The plaintiff's inability to testify as to how an accident occurred does not require dismissal where negligence and causation can be established with circumstantial evidence. Cases grounded on circumstantial evidence require a showing of sufficient facts from which the defendant's negligence and the causation of the accident by that negligence can be reasonably inferred. However, where it is just as likely that some other factor, such as a misstep or a loss of balance, could have caused the accident, any determination by the trier of fact as to causation would be based upon sheer speculation.

Adzei v. Edward Bldrs., Inc., NY Slip Op 05580 (2d Dep't November 8, 2023)

Here is the deciion.

November 18, 2023

Discovery.

CPLR 3101(a) directs that "[t]here shall be full disclosure of all matter material and necessary in the prosecution or defense of an action." The right to disclosure, although broad, is not unlimited. The statute establishes three categories of protected materials, also supported by policy considerations: privileged matter, absolutely immune from discovery; attorney's work product, also absolutely immune; and trial preparation materials, which are subject to disclosure only on a showing of substantial need and undue hardship. A party asserting that material is privileged bears the burden of demonstrating that the material it seeks to withhold is immune from discovery. Whether a particular document is protected is necessarily a fact-specific determination, most often requiring in camera review.

Here, the Appellate Division remits the matter to the Supreme Court for an camera review of the documents requested in the subpoena before it determines whether to compel compliance with the subpoena or to grant a protective order.  

Bronstein v. Omega Constr. Group, Inc., NY Slip Op 05487 (2d Dep't November 1, 2023)

Here is the decision.

November 17, 2023

Vacating a default.

In order to vacate her default in opposing those branches of the defendants' separate motions which were pursuant to CPLR 3126 to strike the amended complaint, the plaintiff was required to demonstrate a reasonable excuse for the default and a potentially meritorious opposition, pursuant to CPLR 5015[a][1]. While the plaintiff demonstrated a reasonable excuse for the default, she failed to demonstrate a potentially meritorious opposition. Instead, the willful and contumacious nature of the plaintiff's conduct can be inferred from her failure, over a period of years, to comply with the defendants' discovery demands and her failure to comply with court orders directing disclosure. Vacatur is denied.

S.A. v. Bucca, NY Slip Op 05485 (2d Dep't November 1, 2023)

Here is the decision.

November 16, 2023

Examinations before trial.

Courts have the inherent authority to strike the complaint and dismiss the action where the plaintiff refuses to answer questions posed at an examination before trial on grounds of the privilege against self-incrimination.
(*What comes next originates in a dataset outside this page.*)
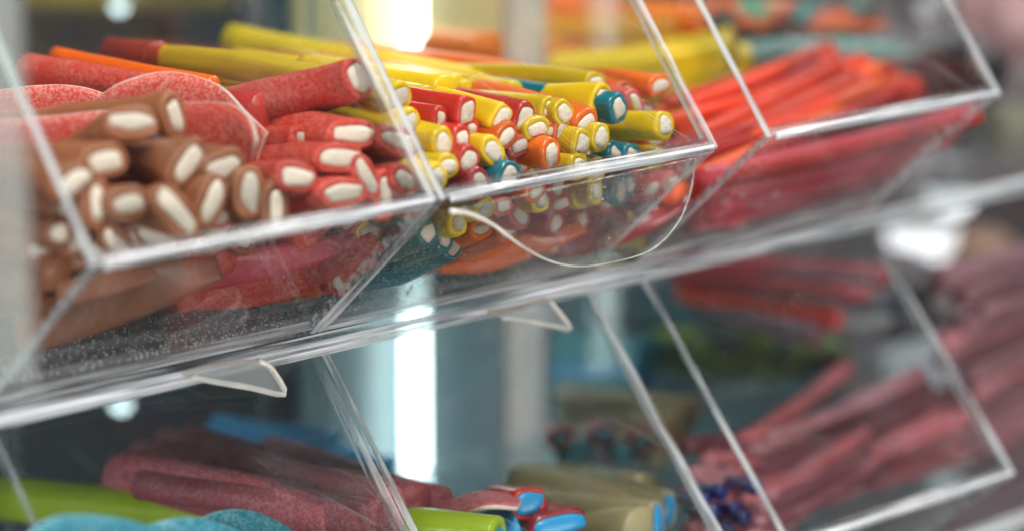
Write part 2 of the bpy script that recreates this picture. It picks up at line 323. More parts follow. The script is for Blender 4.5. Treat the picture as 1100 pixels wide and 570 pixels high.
# --- mixed tubes (middle bin): x,y,w,h,roll,colour,az,extra offset
mixed = [
 (428, 106, 22, 26, -70, 'yellow', .05, .004), (438, 133, 20, 24, -60, 'yellow', 0, .004), (476, 154, 26, 17, -75, 'yellow', 0, 0), (481, 179, 18, 18, 0, 'yellow', -.05, 0),
 (501, 121, 28, 16, 82, 'red', .02, 0), (473, 130, 22, 10, 88, 'red', 0, .004), (506, 140, 18, 11, 75, 'red', 0, .004), (496, 151, 24, 14, 85, 'red', -.05, 0), (503, 173, 22, 19, 40, 'red', -.05, 0),
 (515, 197, 26, 15, -78, 'dred', -.08, 0), (538, 128, 24, 18, 48, 'yellow', .05, 0), (563, 128, 26, 18, 55, 'red', .05, 0), (577, 139, 22, 17, 5, 'yellow', 0, 0),
 (530, 163, 26, 17, -50, 'yellow', -.05, 0), (544, 147, 20, 15, 30, 'orange', .02, 0), (558, 157, 20, 15, 10, 'pink', 0, .004), (542, 167, 15, 9, 70, 'pink', 0, .008), (547, 190, 24, 18, 62, 'teal', -.08, 0),
 (560, 175, 20, 10, -80, 'pink', 0, .010), (592, 166, 26, 15, -82, 'orange', -.02, 0), (590, 118, 17, 15, 60, 'yellow', -.08, .003), (606, 122, 20, 16, -60, 'yellow', -.09, 0), (592, 141, 13, 12, 0, 'pink', 0, .005), (604, 142, 22, 14, 80, 'orange', .02, .004),
 (630, 131, 21, 15, 20, 'orange', .05, 0), (625, 155, 22, 15, 75, 'yellow', 0, 0), (645, 148, 25, 15, 80, 'yellow', 0, 0), (622, 180, 23, 15, 85, 'yellow', -.05, 0), (640, 183, 21, 15, -80, 'yellow', -.05, .002),
 (646, 107, 26, 16, 52, 'yellow', -.10, .004), (664, 117, 23, 15, -72, 'teal', .02, 0), (682, 111, 24, 11, -60, 'pink', 0, .012), (695, 120, 16, 12, -30, 'pink', 0, .016), (714, 135, 22, 16, 80, 'yellow', -.12, 0),
 (706, 171, 20, 14, 10, 'yellow', -.05, .004), (704, 152, 18, 9, 0, 'red', -.05, .012), (661, 166, 20, 10, -60, 'teal', 0, .006), (678, 168, 19, 14, 80, 'teal', -.05, .004), (652, 165, 15, 10, 20, 'yellow', 0, .01),
 (709, 92, 21, 15, 8, 'orange', -.05, .014), (640, 88, 18, 13, 0, 'yellow', -.10, .016), (672, 98, 14, 14, 0, 'orange', 0, .02), (576, 205, 18, 13, 20, 'orange', -.05, 0), (598, 200, 17, 14, 60, 'pink', -.05, .002),
 (455, 165, 22, 14, 80, 'orange', 0, .012), (470, 190, 20, 14, -60, 'yellow', -.05, 0), (440, 228, 17, 12, 70, 'teal', -.2, .008), (452, 212, 14, 12, 0, 'teal', -.2, .006),
 # seen through the inward-slanting front, below the lip
 (492, 240, 18, 14, 80, 'yellow', -.25, 0), (459, 250, 17, 19, 20, 'teal', -.42, 0), (476, 254, 23, 13, 75, 'teal', -.42, 0), (487, 266, 18, 13, 40, 'teal', -.42, 0), (517, 246, 18, 14, 0, 'orange', -.38, 0),
 (522, 224, 17, 13, 20, 'yellow', -.2, 0), (540, 222, 17, 15, 0, 'pink', -.15, 0), (558, 232, 20, 14, -40, 'pink', -.2, 0), (581, 214, 21, 15, 80, 'yellow', -.1, 0), (597, 240, 18, 14, 40, 'red', -.2, 0),
 (602, 219, 18, 14, 0, 'red', -.1, 0), (568, 252, 17, 12, 80, 'teal', -.25, .004), (545, 248, 18, 13, 20, 'orange', -.38, 0), (625, 212, 17, 13, 70, 'yellow', -.1, .002), (640, 206, 22, 11, 80, 'yellow', -.1, 0), (655, 216, 18, 12, 20, 'red', -.1, 0),
 (666, 205, 24, 11, 85, 'teal', -.1, 0), (676, 198, 18, 9, 80, 'teal', -.1, .004), (624, 238, 17, 13, 40, 'orange', -.2, .003), (652, 238, 17, 13, 0, 'red', -.2, .003), (598, 262, 17, 13, 0, 'orange', -.3, .004), (625, 258, 17, 13, 30, 'red', -.3, .006),
 (700, 203, 18, 13, 20, 'red', -.1, .004), (722, 196, 15, 13, 0, 'pink', -.1, .004), (690, 222, 17, 12, 0, 'red', -.1, .006), (715, 220, 17, 12, 60, 'red', -.1, .006), (740, 186, 14, 12, 0, 'pink', -.1, .006), (672, 244, 17, 12, 30, 'orange', -.2, .006)]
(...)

On the appeal of a dismissal made pursuant to this inherent power, the only inquiry is whether the questions that the plaintiff refused to answer were material and necessary to the defendant's defense, pursuant to CPLR 3101.
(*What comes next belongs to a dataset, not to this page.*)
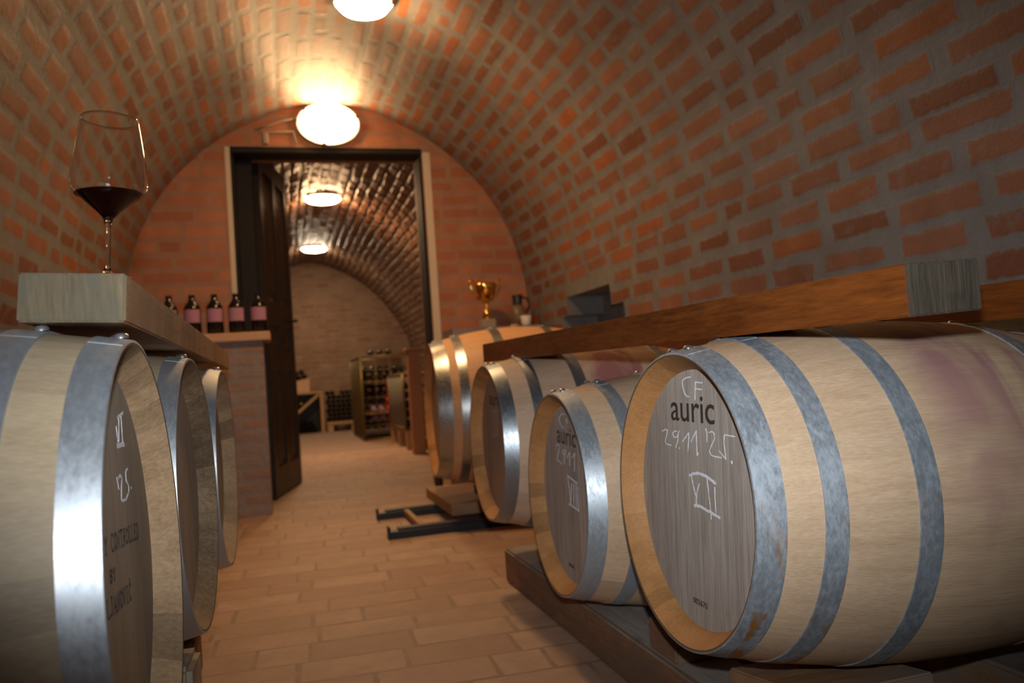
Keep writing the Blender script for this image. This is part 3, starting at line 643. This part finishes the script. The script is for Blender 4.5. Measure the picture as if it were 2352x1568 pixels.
# ------------------------------------------------------------------ wine glass on the left beam
tl = math.radians(3.3)
G = Matrix.Translation((-.2122, 1.155, Z+.1635+.0012)) @ Matrix.Rotation(tl, 4, 'Y')
g = thing('wine_glass', 'tall stemmed glass of red wine standing on the pale beam', 'glass', G)
obj('foot', lathe([(0, 0), (.0295, 0), (.030, .0008), (.0295, .0016), (.02, .0032), (.008, .006), (.0045, .010), (0, .010)], 64), 'glass', g, True)
obj('stem', lathe([(0, .0102), (.0044, .0102), (.0036, .018), (.0033, .04), (.0036, .066), (.0046, .074), (0, .074)], 32), 'glass', g, True)
prf = [(.0048, .0742), (.0062, .079), (.0105, .0845), (.019, .0925), (.034, .106), (.0435, .1155), (.0468, .122), (.0472, .128), (.0462, .140), (.0430, .165), (.0395, .188), (.0352, .2135)]
def catm(P_, n=5): return dens(P_, n)
outer = catm(prf); wl = .0005
inner = [(r-wl if z > .085 else (r-.0012)*.62, max(z, .0795)) for r, z in outer if z > .0795]
obj('bowl', lathe([(0, .0742)]+outer+[(outer[-1][0]-.0004, outer[-1][1]+.0004)]+inner[::-1]+[(0, .0795)], 96), 'glass', g, True)
wz = .1125; wp = [(r+.0002, z) for r, z in inner if z < wz-.0015]; top_r = [r for r, z in inner if z >= wz][0]+.0002
bm = lathe([(0, .0793)]+wp+[(top_r, wz), (0, wz)], 96)
for v in bm.verts:
    if abs(v.co.z-wz) < 1e-5: v.co.z += math.tan(tl)*v.co.x
obj('wine', bm, 'wine', g, True, 40)

# ------------------------------------------------------------------ brick pier with shelf and pink-labelled bottles
def solid(name, x0, x1, y0, y1, z0, z1, m, label, cat): o = obj(name, BX(x0, x1, y0, y1, z0, z1), m); return tag(o, label, cat)
solid('brick_pier', -.97, -.10, 5.67, 5.985, 0, Z+.349, 'pier', 'low brick pier carrying the bottle shelf, left of the doorway', 'pier')
o = obj('shelf_board', BX(-.97, -.05, 5.63, 5.98, Z+.3495, Z+.41, .006), 'shelf'); tag(o, 'thick wooden shelf board on the brick pier under the pink-labelled bottles', 'shelf')
def bottle(x, y, z, label, s=1., rot=0, group=None, tilt=0):
    b = thing('wine_bottle', label, 'bottle', T(x, y, z, rot), group)
    obj('glass_body', lathe([(0, 0), (.050*s, 0), (.055*s, .006), (.055*s, .175), (.0525*s, .192), (.043*s, .210), (.030*s, .226), (.0225*s, .240), (.0195*s, .262), (.021*s, .264), (.021*s, .276), (0, .276)], 28), 'dkglass', b, True, 40)
    bm = bmesh.new(); q = [[bm.verts.new((.0557*s*math.cos(a), .0557*s*math.sin(a), zz)) for a in [math.radians(-158+i*8) for i in range(17)]] for zz in (.085, .174)]
    for i in range(16): f = bm.faces.new((q[0][i], q[0][i+1], q[1][i+1], q[1][i])); f.smooth = True
    obj('label', bm, 'label', b)
    return b
for x, lab in ((-.69, 'wine bottle half hidden behind the pale beam, at the left of the shelf'), (-.546, 'pink-labelled bottle second from the left on the shelf, base cut by the pale beam'), (-.404, 'pink-labelled bottle in the middle of the five on the shelf'), (-.264, 'pink-labelled bottle fourth along the shelf, in front of the plaster door edge'), (-.118, 'pink-labelled bottle at the right end of the shelf, against the dark door')):
    bottle(x, 5.75, Z+.4105, lab, 1.0, R.uniform(-.1, .1)+.04, 'pink-labelled bottles on the shelf')

# ------------------------------------------------------------------ brick ledge with trophy, jug and cup
solid('brick_ledge', 1.21, 1.87, 5.62, 5.985, 0, Z+.36, 'pier', 'low brick ledge right of the doorway behind the big barrel', 'ledge')
LZ = Z+.3605
t = thing('trophy_cup', 'gold trophy cup with two handles on the brick ledge', 'trophy', T(1.50, 5.72, LZ, .2))
obj('plinth', BX(-.048, .048, -.045, .045, 0, .062, .004), 'marble', t)
obj('stem', lathe([(0, .062), (.036, .062), (.038, .072), (.033, .09), (.034, .105), (.026, .122), (.013, .138), (.011, .15), (.016, .158), (.010, .166), (.008, .176), (.014, .184), (0, .186)], 28), 'gold', t, True)
obj('cup', lathe([(0, .184), (.016, .186), (.036, .20), (.058, .225), (.072, .255), (.082, .30), (.085, .33), (.080, .33), (.070, .26), (.03, .205), (0, .20)], 36), 'gold', t, True)
for s in (-1, 1): obj('handle', tube(bmesh.new(), [(s*.052, 0, .212), (s*.085, 0, .235), (s*.105, 0, .27), (s*.122, 0, .31), (s*.126, 0, .35), (s*.112, 0, .362), (s*.10, 0, .345), (s*.084, 0, .32)], .0075), 'gold', t)
j = thing('clay_jug', 'dark glazed clay jug on the brick ledge right of the trophy', 'jug', T(1.765, 5.80, LZ))
obj('body', lathe([(0, 0), (.045, 0), (.06, .02), (.075, .07), (.072, .11), (.05, .15), (.038, .165), (.0, .17)], 28), 'clay2', j, True)
obj('neck', lathe([(.037, .16), (.036, .19), (.040, .235), (.043, .245), (.037, .245), (.033, .19), (.033, .16)], 28), 'clay', j, True)
obj('handle', tube(bmesh.new(), [(.036, 0, .225), (.08, 0, .22), (.095, 0, .17), (.072, 0, .11)], .009), 'clay', j)
o = obj('white_cup', lathe([(0, 0), (.030, 0), (.034, .01), (.043, .075), (.040, .075), (.031, .012), (0, .01)], 24), 'white', None, True); o.matrix_world = T(1.79, 5.69, LZ); tag(o, 'small white cup on the brick ledge in front of the clay jug', 'cup')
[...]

Small v. DMRG Group LLC, NY Slip Op 05551 (1st Dep't November 2, 2023)

Here is the decision.

November 15, 2023

Piercing the corporate veil.

In order to survive a motion to dismiss the complaint, a plaintiff seeking to pierce the corporate veil must allege facts that, if proved, establish that the party against whom the doctrine is asserted exercised complete domination over the corporation with respect to the transaction at issue, and, through its domination, abused the privilege of doing business in the corporate form to perpetrate a wrong or injustice against the plaintiff. The claim is brought in equity. Factors to be considered in determining whether an individual has abused the privilege of doing business in the corporate or LLC form include the failure to adhere to corporate or LLC formalities, inadequate capitalization, commingling of assets, and the personal use of corporate or LLC funds.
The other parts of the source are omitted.